Table 1: Growth attribution analysis for components of food inflation



Re-assessing the double-digit headline proposition

Inspired by the consistency of the outcomes of naira devaluations in 2008 and 2011 with results of past empirical studies, we had earlier hinted at a return to double digit (mean) headline reading for 2015. This was principally on the back of ~8% currency devaluation in November 2014. However, contrary to expectation and despite further devaluation in February 2015, naira depreciation has had relatively tamer impact on headline than was initially envisaged – largely due to significant reduction in PMS prices in January and the moderation in growth of farm produce prices already explained. To re-emphasize, despite a further 17% devaluation in February 2015, headline inflation rose only 110bps from November 2014 to 9% YoY in May 2015 (vs. our 10.5% forecast).

Figure 4: Headline Comparative (Actual, previous, and current)



To put things in perspective, in stark contrast to the 643bps and 11bps YoY jumps in mean headline reading in the five months after 28% and 3.3% naira devaluations in November 2008 and November 2011 respectively, November 2014 and February 2015 devaluations (8% and 17% respectively) only led to 46bps rise in headline reading as at April 2015. Importantly, we believe that output from main season harvest which led to high household and institutional stock of food in the first four months of 2015, significantly moderated pass-through effect from currency pressures. The improved sufficiency was also aided by drop in post harvest losses due to better food storage facilities in the current period, relative to 2008 and 2011.

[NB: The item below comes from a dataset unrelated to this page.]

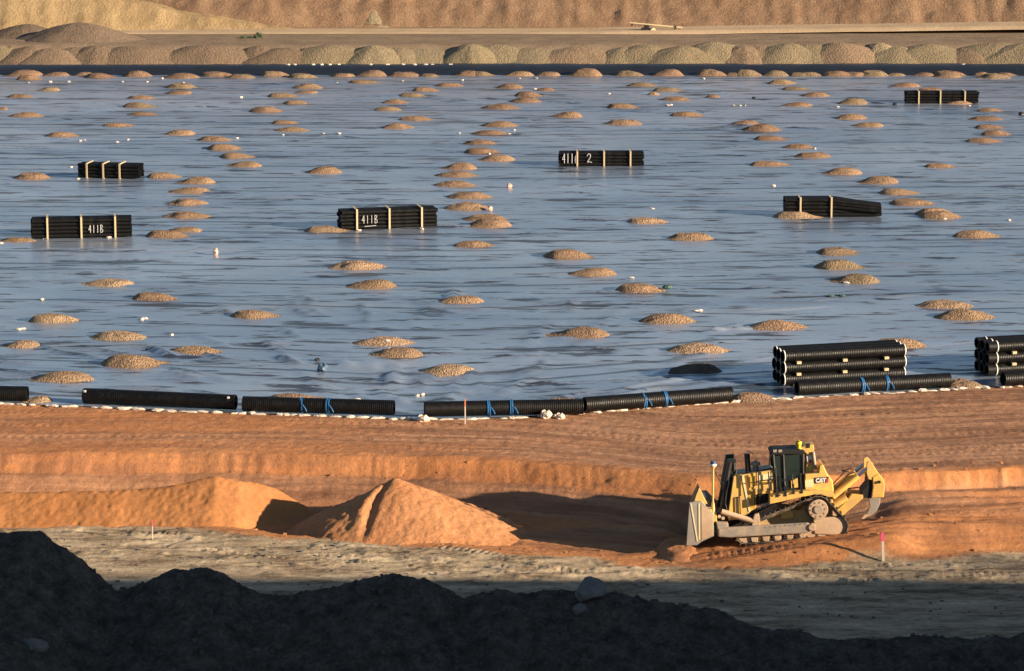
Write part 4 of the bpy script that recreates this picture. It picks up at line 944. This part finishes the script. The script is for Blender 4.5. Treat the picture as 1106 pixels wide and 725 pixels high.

Figure 5: Comparative impacts of naira devaluations on headline inflation


Nonetheless, there are other inflationary pressures. The fuel crisis, for one, influenced the 50bps jumps in both transportation and housing, water, electricity, gas and other fuel in May to 8.3% and 7.3% relative to their previous months’ reading. The fuel price increases which extended into June would have been expected to elicit some parallels with the case in January 2012. At that time, a 50% jump in PMS prices to N97/litre dovetailed to a cumulative 250bps increase in headline over the ensuing 6 months period. However, though petrol prices across the country have already jumped 29% from year start to N112/litre in June, according to NBS data, with fears of further fuel scarcity still looming and adding to the clamour for subsidy removal, which could come with another bout of near term price increases, we still do not expect as strong an impact as in 2012. In many respects, this reflects the differing ‘context’ of the inflationary environment: indeed it seems the impact of the 2013 structural break in inflation readings which we pinpointed is even stronger than we allowed credit for. The same drivers which drove that view: strong improvements in the food output context, enhancement of the agricultural value chain especially storage and backward integration remain key elements of the headline inflation’s apparent unlimited ability of absorbing the key inflationary shocks, first devaluation and then price increases. This long-lasting improvement in the major component of the basket, food, appears central to explain why the same shocks are having less of an influence than in prior periods. Hence, even as we continue to expect some form of subsidy removal, despite FGN not appearing to be in a rush for same, and still anticipating that such removal will deliver fuel price increases (potentially reaching N137/litre) and Core inflation pressures, we are significantly more sanguine on inflation outlook for 2015. Overall, aided by the influence of the main harvest, we forecast mean inflation of 9.4% +/- 50 bps for 2015 which is still much higher than the 8.1% average in 2014 but represents a significant cutback from our 11% forecast coming into 2015.